| Copyright | (c) 2011 Dan Doel |
|---|---|
| Maintainer | Dan Doel <dan.doel@gmail.com> |
| Stability | Experimental |
| Portability | Non-portable (FlexibleContexts, ScopedTypeVariables) |
| Safe Haskell | Safe-Inferred |
| Language | Haskell2010 |
Data.Vector.Algorithms.AmericanFlag
Description
This module implements American flag sort: an in-place, unstable, bucket sort. Also in contrast to radix sort, the values are inspected in a big endian order, and buckets are sorted via recursive splitting. This, however, makes it sensible for sorting strings in lexicographic order (provided indexing is fast).

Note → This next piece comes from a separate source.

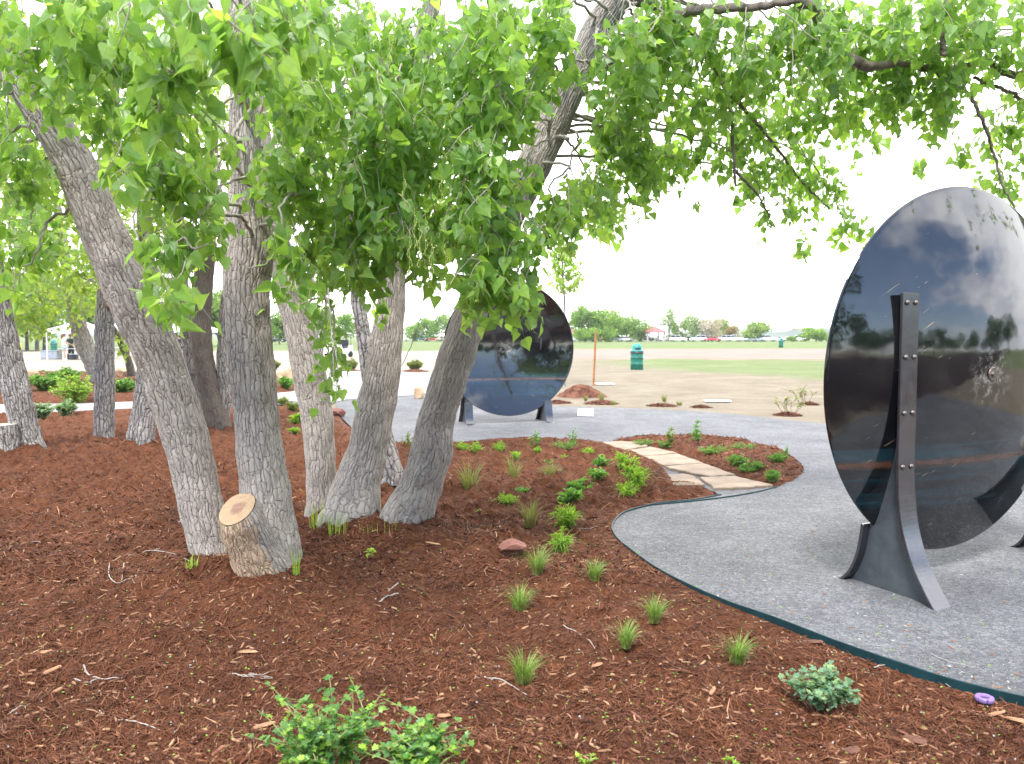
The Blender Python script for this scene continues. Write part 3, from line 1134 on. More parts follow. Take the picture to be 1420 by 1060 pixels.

The algorithm works as follows: at each stage, the array is looped over, counting the number of elements for each bucket. Then, starting at the beginning of the array, elements are permuted in place to reside in the proper bucket, following chains until they reach back to the current base index. Finally, each bucket is sorted recursively. This lends itself well to the aforementioned variable-length strings, and so the algorithm takes a stopping predicate, which is given a representative of the stripe, rather than running for a set number of iterations.
Synopsis
- sort :: forall e m v. (PrimMonad m, MVector v e, Lexicographic e, Ord e) => v (PrimState m) e -> m ()
- sortUniq :: forall e m v. (PrimMonad m, MVector v e, Lexicographic e, Ord e) => v (PrimState m) e -> m (v (PrimState m) e)
- sortBy :: (PrimMonad m, MVector v e) => Comparison e -> (e -> Int -> Bool) -> Int -> (Int -> e -> Int) -> v (PrimState m) e -> m ()
- sortUniqBy :: (PrimMonad m, MVector v e) => Comparison e -> (e -> Int -> Bool) -> Int -> (Int -> e -> Int) -> v (PrimState m) e -> m (v (PrimState m) e)
- terminate :: Lexicographic e => e -> Int -> Bool
- class Lexicographic e where
Documentation
sort :: forall e m v. (PrimMonad m, MVector v e, Lexicographic e, Ord e) => v (PrimState m) e -> m () Source #
Sorts an array using the default ordering. Both Lexicographic and Ord are necessary because the algorithm falls back to insertion sort for sufficiently small arrays.
sortUniq :: forall e m v. (PrimMonad m, MVector v e, Lexicographic e, Ord e) => v (PrimState m) e -> m (v (PrimState m) e) Source #
A variant on sort that returns a vector of unique elements.
Arguments
| :: (PrimMonad m, MVector v e) | |
| => Comparison e | a comparison for the insertion sort flalback |
| -> (e -> Int -> Bool) | determines whether a stripe is complete |
| -> Int | the number of buckets necessary |
| -> (Int -> e -> Int) | the big-endian radix function |
| -> v (PrimState m) e | the array to be sorted |
| -> m () |
A fully parameterized version of the sorting algorithm. Again, this function takes both radix information and a comparison, because the algorithms falls back to insertion sort for small arrays.
Arguments
| :: (PrimMonad m, MVector v e) | |
| => Comparison e | a comparison for the insertion sort flalback |
| -> (e -> Int -> Bool) | determines whether a stripe is complete |
| -> Int | the number of buckets necessary |
| -> (Int -> e -> Int) | the big-endian radix function |
| -> v (PrimState m) e | the array to be sorted |
| -> m (v (PrimState m) e) |
A variant on sortBy which returns a vector of unique elements.
terminate :: Lexicographic e => e -> Int -> Bool Source #
Given a representative of a stripe and an index number, this function determines whether to stop sorting.
class Lexicographic e where Source #
The methods of this class specify the information necessary to sort
arrays using the default ordering. The name Lexicographic is meant
to convey that index should return results in a similar way to indexing
into a string.
Methods
Computes the length of a representative of a stripe. It should take n
passes to sort values of extent n. The extent may not be uniform across
all values of the type.
size :: Proxy e -> Int Source #
The size of the bucket array necessary for sorting es
index :: Int -> e -> Int Source #
Determines which bucket a given element should inhabit for a particular iteration.